Buffett Institute launches Global Poverty Research Lab

Ally Mauch, Assistant Campus Editor

Northwestern’s Buffett Institute for Global Studies launched a research lab aimed at using “empirical evidence to address the challenges of overcoming poverty and to improve well-being in the developing world,” according to a Thursday news release.

The Global Poverty Research Lab’s founders, Kellogg Prof. Dean Karlan and economics Prof. Chris Udry, both study development economics.

“There’s a lot of energy and a commitment from the top to be a leader in development,” Karlan said in the release. “The Buffett Institute is a manifestation of that energy. We’re hoping this (lab) will be an inflection point for us, to be able to do work at a much bigger and better scale.”

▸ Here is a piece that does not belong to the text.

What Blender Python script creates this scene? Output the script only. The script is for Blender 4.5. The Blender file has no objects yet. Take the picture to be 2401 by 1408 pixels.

The lab will research geographic and sectoral “clusters,” the release said, and will feature specific countries or topics, such as financial inclusion and social protection. Initial research will focus on the Philippines and Ghana, according to the release.

The lab will work closely with Innovations for Poverty Action, a nonprofit organization founded by Karlan that “discovers and promotes effective solutions to global poverty problems.”

NU undergraduate and graduate students will be able to work in the lab as assistants to conduct field research and develop “competencies to become full-time contributors to the lab’s work after graduation,” according to the release.

“The creation of the lab marks a new era in the Buffett Institute’s commitment to social science research on tough global issues and implications for policy,” Bruce Carruthers, director of the Buffett Institute, said in the release.